Stakeholders resolve to end teenage pregnancy, child marriage in Bongo

teenage pregnancy
Teenage pregnancy

Teenage pregnancy and child marriage continue to be major development issues in Bongo District of the Upper East Region leading to school dropouts and deepening the poverty cycle among families.

As a result, stakeholders in the district have resolved to work together to intensify sensitisation among communities, on the effects of teenage pregnancy and child marriage on the growth and development of the young people and to equip them with knowledge on sexual and reproductive health rights.

They have also expressed their commitment to work with relevant institutions including the Bongo District Assembly and traditional authorities among others to institute community conventions to complement existing laws to regulate social functions.

The stakeholders including assembly members, traditional authorities, and opinion leaders from six electoral areas made the commitment in Bongo at a stakeholder engagement on ending child marriage and promoting sexual and reproductive health education.

It was organised by Purim African Youth Development Platform (PAYDP), a Non-Governmental Organisation with funding support from the United Nations Population Fund (UNFPA) and its being implemented in Gowrie, Anafobisi, Bongo-Soe, Dua, Zorko-Goo and Zorko-Kodorogo.

Mr Albert Akanmiim, the Assemblyman for Anafobisi Electoral Area, regretted that after several years of investment into addressing child protection issues, teenage pregnancy and child marriage continued to rise.

He said among other things were the frequent and unregulated social functions such as graduation ceremonies and funerals which had been identified as contributory causes of teenage pregnancies in the district that force them into early marriage.

“Some of these functions start late and run deep into the night and some of these girls take advantage of these and run from home to visit their boyfriends. So, we are saying that if it is possible, we can review or minimise some of these activities,” he said.

He underscored the need for leaders of the communities to engage trainers of vocational skills to ensure that their programmes did not run into the night and reduce their charges that sometimes push apprentices into giving themselves to men in exchange for financial support.
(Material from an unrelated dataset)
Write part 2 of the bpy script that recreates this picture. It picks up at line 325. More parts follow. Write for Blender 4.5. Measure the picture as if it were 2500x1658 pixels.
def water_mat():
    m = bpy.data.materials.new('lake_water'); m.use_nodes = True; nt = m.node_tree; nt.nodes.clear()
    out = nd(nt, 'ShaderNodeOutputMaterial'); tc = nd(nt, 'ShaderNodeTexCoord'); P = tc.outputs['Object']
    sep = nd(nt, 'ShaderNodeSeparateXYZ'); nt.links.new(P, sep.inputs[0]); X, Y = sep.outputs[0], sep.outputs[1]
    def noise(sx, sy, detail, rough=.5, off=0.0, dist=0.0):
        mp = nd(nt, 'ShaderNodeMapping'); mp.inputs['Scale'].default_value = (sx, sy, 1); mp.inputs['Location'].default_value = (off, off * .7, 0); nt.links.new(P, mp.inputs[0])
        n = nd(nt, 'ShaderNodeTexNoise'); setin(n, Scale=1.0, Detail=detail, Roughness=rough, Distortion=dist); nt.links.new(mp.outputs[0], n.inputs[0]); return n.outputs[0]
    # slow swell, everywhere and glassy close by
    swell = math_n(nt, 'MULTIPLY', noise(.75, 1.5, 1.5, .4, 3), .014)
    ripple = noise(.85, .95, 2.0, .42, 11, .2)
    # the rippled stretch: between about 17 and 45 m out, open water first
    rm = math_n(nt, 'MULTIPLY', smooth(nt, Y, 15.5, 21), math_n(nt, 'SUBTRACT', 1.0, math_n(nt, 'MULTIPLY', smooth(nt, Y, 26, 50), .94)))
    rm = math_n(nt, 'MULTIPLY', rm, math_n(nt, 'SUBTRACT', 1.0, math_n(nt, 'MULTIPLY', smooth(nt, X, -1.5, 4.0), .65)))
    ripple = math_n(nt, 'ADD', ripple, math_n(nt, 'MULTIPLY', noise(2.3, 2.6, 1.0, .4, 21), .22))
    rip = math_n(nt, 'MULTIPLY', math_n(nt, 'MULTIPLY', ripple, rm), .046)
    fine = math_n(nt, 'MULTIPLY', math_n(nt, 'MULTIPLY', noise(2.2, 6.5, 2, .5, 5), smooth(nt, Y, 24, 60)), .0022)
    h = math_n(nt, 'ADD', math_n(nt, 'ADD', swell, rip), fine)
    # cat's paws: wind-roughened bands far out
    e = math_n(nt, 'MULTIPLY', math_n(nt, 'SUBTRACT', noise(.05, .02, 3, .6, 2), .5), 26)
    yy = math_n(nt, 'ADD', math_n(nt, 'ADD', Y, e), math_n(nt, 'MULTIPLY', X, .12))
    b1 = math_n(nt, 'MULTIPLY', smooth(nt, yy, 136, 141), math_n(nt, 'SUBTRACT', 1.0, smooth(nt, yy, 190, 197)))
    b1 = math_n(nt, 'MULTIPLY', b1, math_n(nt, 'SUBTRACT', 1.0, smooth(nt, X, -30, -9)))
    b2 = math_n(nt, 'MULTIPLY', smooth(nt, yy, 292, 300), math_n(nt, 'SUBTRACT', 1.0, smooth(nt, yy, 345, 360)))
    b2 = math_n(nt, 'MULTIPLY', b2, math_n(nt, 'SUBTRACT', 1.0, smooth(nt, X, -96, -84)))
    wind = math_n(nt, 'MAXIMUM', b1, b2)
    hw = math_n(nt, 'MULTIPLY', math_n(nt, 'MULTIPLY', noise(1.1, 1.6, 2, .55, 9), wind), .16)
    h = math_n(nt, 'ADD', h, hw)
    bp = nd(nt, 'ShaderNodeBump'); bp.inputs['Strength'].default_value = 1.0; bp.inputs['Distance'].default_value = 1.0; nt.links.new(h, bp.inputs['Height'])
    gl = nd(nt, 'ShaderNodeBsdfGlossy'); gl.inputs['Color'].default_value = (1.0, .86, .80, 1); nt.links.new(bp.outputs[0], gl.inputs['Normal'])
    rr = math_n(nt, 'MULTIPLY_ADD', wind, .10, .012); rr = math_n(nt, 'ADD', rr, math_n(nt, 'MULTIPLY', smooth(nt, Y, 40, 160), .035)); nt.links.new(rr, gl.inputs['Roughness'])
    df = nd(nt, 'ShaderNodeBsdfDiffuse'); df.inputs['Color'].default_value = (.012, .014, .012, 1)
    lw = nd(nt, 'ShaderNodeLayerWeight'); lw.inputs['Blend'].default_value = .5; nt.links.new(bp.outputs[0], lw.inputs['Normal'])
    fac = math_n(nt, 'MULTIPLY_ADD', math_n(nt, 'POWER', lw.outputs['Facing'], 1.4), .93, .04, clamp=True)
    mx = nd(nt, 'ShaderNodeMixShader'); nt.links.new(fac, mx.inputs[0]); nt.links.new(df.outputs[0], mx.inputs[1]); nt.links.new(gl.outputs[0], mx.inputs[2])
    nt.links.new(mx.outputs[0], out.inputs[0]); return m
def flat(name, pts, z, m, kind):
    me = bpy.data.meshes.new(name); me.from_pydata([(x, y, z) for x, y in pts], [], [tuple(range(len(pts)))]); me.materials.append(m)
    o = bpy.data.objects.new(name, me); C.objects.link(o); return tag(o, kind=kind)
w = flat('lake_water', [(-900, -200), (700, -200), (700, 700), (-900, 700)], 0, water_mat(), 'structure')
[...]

Madam Rita Abamah, the Bongo District Girl Child Education Officer, Ghana Education Service, said child protection issues such as defilement continued to be on the rise and noted that parental irresponsibility and neglect were a major factors that needed to be addressed.

Mr Francis Achaliwie, the Bongo District Director of the Commission on Human Rights and Justice said there were legal frameworks such as the Criminal Code and the Children Act that could be employed to deal with perpetrators of child abuse such as defiling and rape to deter others.

He urged the District Assembly to formulate bylaws that would regulate activities that gave rise to child exploitation and abuse leading to teenage pregnancy and child marriage.

Ms Millicent Ocloo, the Programmes Officer, PAYDP, noted that the project was aimed at equipping out of school young girls with accurate information on sexual and reproductive health rights to enable them make informed decisions regarding their sexual life.

She said due to teenage pregnancy and child marriage, many young girls abandoned school and travelled down south to do menial jobs which affected their growth and development.

She called for collective efforts from all stakeholders to end child marriage and teenage pregnancy and support young girls to learn a trade to provide economic independence which will prevent them from getting married early.